Freddie Mac pumped some good news into the Thursday data stream with its latest Primary Mortgage Market Survey (PMMS).

The 30-year fixed-rate mortgage (FRM) averaged 3.50 percent for the week ending Sept. 15, up from last week when it averaged 3.44 percent. At this level, the product reached its highest point. The 15-year FRM this week averaged 2.77 percent, up from last week when it averaged 2.76 percent, while the five-year Treasury-indexed hybrid adjustable-rate mortgage (ARM) averaged 2.82 percent this week, up from last week when it averaged 2.81 percent.

Sean Becketti, chief economist at Freddie Mac, was more than pleased with these numbers.

“The 10-year Treasury yield rose 18 basis points to 1.73 percent, its highest level since Brexit,” Becketti said. “The 30-year fixed-rate mortgage followed suit, rising 6 basis points to 3.50 percent this week. This is the first week since June that mortgage rates were above 3.48 percent, snapping an 11-week trend.”

Still, rates are on the very low side, but that does not seem to be hurting the market. The latest Mortgage Bankers Association (MBA) Builder Applications Survey (BAS) determined that mortgage applications for new home purchases increased by five percent from July to August. The MBA estimated new single-family home sales were running at a seasonally adjusted annual rate of 601,000 units in August, an increase of 11.3 percent from the July pace of 540,000 units. On an unadjusted basis, the MBA estimated that there were 48,000 new home sales in August 2016, an increase of 6.7 percent from 45,000 new home sales in July. A little more than two-thirds of applications involved conventional home loans, and the average loan size of new homes decreased from $325,843 in July to $325,224 in August.

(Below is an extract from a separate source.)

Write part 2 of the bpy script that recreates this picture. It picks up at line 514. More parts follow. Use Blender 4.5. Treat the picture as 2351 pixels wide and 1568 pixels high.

“While our new home sales estimates have trailed the recent Census data, the increase in our series in August, which derives from a different source of data compared to the Census, provides some corroboration that single-family building activity has remained strong even as the summer winds down,” said Lynn Fisher, MBA’s vice president of research and economics. “Our sense is that builders have been attempting to catch up with demand in the face of labor shortfalls and other limiting factors in various parts of the country.”